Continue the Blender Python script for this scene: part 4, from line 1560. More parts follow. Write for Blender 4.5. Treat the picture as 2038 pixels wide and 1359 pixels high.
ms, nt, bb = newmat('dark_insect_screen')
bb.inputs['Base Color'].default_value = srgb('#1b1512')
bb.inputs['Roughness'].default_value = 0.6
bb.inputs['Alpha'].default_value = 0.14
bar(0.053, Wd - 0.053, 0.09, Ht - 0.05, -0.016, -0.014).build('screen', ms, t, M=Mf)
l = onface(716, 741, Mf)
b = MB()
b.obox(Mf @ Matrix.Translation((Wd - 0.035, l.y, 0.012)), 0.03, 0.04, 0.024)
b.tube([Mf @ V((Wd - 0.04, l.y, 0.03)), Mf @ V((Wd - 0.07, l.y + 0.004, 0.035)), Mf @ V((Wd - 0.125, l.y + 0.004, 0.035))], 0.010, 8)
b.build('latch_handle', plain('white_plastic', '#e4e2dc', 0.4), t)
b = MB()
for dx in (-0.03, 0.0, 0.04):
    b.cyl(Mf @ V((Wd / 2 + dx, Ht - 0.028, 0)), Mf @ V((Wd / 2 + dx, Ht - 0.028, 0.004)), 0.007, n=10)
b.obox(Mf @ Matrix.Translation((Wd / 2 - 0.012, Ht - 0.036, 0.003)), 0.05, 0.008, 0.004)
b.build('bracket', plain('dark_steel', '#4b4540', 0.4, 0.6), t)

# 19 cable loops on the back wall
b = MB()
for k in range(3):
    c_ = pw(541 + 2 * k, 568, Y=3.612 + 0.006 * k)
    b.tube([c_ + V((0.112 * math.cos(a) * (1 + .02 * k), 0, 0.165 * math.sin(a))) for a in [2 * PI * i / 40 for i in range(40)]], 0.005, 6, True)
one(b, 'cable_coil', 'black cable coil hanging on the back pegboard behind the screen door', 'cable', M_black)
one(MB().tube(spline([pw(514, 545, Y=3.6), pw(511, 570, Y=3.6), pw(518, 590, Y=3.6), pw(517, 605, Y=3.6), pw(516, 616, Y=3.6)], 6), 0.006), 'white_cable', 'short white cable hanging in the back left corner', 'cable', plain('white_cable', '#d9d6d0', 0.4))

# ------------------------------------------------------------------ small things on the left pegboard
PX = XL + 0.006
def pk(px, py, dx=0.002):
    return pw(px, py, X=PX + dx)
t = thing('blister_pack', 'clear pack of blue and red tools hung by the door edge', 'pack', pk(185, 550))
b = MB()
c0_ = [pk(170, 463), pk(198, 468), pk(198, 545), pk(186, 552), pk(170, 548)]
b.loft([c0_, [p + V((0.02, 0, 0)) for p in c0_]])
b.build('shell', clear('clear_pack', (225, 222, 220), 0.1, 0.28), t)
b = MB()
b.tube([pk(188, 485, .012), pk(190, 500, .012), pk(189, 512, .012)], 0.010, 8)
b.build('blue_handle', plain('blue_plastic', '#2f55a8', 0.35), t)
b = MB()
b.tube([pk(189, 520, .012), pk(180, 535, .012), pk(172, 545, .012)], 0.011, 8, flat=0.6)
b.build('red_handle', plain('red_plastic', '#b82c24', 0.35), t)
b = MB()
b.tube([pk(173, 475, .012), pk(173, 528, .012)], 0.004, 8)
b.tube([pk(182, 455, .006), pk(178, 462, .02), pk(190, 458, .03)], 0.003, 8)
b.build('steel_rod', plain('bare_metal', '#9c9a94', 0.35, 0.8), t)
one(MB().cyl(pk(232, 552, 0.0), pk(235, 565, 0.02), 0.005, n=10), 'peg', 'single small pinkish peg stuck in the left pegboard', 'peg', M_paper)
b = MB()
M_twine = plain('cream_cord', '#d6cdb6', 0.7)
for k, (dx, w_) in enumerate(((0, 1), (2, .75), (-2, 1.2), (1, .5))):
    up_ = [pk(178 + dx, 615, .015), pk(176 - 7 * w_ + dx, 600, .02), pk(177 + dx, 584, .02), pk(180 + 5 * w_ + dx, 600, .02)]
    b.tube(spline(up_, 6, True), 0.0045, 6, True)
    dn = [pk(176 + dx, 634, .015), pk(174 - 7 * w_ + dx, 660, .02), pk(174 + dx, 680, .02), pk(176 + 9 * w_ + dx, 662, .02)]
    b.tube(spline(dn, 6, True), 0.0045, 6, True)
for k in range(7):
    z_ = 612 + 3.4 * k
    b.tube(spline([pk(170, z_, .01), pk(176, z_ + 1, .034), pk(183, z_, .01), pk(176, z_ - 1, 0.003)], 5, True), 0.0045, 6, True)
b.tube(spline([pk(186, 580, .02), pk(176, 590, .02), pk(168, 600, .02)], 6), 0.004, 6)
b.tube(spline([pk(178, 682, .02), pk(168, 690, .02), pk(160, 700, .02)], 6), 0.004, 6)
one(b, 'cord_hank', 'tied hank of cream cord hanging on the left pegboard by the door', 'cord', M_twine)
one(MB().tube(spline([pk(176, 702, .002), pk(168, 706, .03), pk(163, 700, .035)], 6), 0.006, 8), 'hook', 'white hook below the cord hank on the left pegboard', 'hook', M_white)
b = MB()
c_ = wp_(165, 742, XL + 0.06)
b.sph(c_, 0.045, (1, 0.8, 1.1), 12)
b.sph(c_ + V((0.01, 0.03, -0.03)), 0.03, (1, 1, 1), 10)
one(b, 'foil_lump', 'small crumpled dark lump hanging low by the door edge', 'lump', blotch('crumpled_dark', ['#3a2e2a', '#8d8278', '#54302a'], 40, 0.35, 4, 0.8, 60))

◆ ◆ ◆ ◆

Brief:
Return exactly, please, the lines of the material from the first one down to and including the line where "plain('white_cable', '#d9d6d0', 0.4))" appears.

Reply to the task:
Continue the Blender Python script for this scene: part 4, from line 1560. More parts follow. Write for Blender 4.5. Treat the picture as 2038 pixels wide and 1359 pixels high.
ms, nt, bb = newmat('dark_insect_screen')
bb.inputs['Base Color'].default_value = srgb('#1b1512')
bb.inputs['Roughness'].default_value = 0.6
bb.inputs['Alpha'].default_value = 0.14
bar(0.053, Wd - 0.053, 0.09, Ht - 0.05, -0.016, -0.014).build('screen', ms, t, M=Mf)
l = onface(716, 741, Mf)
b = MB()
b.obox(Mf @ Matrix.Translation((Wd - 0.035, l.y, 0.012)), 0.03, 0.04, 0.024)
b.tube([Mf @ V((Wd - 0.04, l.y, 0.03)), Mf @ V((Wd - 0.07, l.y + 0.004, 0.035)), Mf @ V((Wd - 0.125, l.y + 0.004, 0.035))], 0.010, 8)
b.build('latch_handle', plain('white_plastic', '#e4e2dc', 0.4), t)
b = MB()
for dx in (-0.03, 0.0, 0.04):
    b.cyl(Mf @ V((Wd / 2 + dx, Ht - 0.028, 0)), Mf @ V((Wd / 2 + dx, Ht - 0.028, 0.004)), 0.007, n=10)
b.obox(Mf @ Matrix.Translation((Wd / 2 - 0.012, Ht - 0.036, 0.003)), 0.05, 0.008, 0.004)
b.build('bracket', plain('dark_steel', '#4b4540', 0.4, 0.6), t)

# 19 cable loops on the back wall
b = MB()
for k in range(3):
    c_ = pw(541 + 2 * k, 568, Y=3.612 + 0.006 * k)
    b.tube([c_ + V((0.112 * math.cos(a) * (1 + .02 * k), 0, 0.165 * math.sin(a))) for a in [2 * PI * i / 40 for i in range(40)]], 0.005, 6, True)
one(b, 'cable_coil', 'black cable coil hanging on the back pegboard behind the screen door', 'cable', M_black)
one(MB().tube(spline([pw(514, 545, Y=3.6), pw(511, 570, Y=3.6), pw(518, 590, Y=3.6), pw(517, 605, Y=3.6), pw(516, 616, Y=3.6)], 6), 0.006), 'white_cable', 'short white cable hanging in the back left corner', 'cable', plain('white_cable', '#d9d6d0', 0.4))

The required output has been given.